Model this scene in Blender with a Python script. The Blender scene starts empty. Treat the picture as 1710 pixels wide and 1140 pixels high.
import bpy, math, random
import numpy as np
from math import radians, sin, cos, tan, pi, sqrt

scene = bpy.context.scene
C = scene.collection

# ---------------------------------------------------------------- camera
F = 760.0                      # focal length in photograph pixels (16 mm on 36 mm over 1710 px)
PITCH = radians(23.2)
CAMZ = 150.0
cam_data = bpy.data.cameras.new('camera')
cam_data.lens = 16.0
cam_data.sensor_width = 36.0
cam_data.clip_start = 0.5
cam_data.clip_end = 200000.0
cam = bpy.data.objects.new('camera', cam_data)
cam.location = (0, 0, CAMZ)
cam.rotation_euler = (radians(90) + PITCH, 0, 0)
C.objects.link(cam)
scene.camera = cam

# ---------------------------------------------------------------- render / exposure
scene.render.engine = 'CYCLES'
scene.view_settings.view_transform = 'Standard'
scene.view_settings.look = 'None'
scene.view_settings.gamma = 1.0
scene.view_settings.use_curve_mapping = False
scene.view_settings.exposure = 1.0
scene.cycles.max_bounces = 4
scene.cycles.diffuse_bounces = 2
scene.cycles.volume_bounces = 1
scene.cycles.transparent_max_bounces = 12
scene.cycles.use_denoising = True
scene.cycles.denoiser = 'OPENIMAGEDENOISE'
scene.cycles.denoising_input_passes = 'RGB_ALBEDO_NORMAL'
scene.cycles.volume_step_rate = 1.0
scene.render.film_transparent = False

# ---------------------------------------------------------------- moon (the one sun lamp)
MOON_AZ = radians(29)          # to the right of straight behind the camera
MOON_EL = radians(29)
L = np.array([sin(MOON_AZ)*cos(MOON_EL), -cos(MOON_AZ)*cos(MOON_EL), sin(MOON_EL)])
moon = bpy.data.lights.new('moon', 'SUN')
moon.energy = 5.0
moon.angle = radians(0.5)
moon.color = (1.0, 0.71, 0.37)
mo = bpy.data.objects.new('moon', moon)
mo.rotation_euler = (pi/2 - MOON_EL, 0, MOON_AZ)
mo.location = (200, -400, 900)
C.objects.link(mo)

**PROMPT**
Please write out exactly the lines from the start of the data through the line that contains "C = scene.collection", both ends included, and nothing else.

**EXERCISE OUTPUT**
Model this scene in Blender with a Python script. The Blender scene starts empty. Treat the picture as 1710 pixels wide and 1140 pixels high.
import bpy, math, random
import numpy as np
from math import radians, sin, cos, tan, pi, sqrt

scene = bpy.context.scene
C = scene.collection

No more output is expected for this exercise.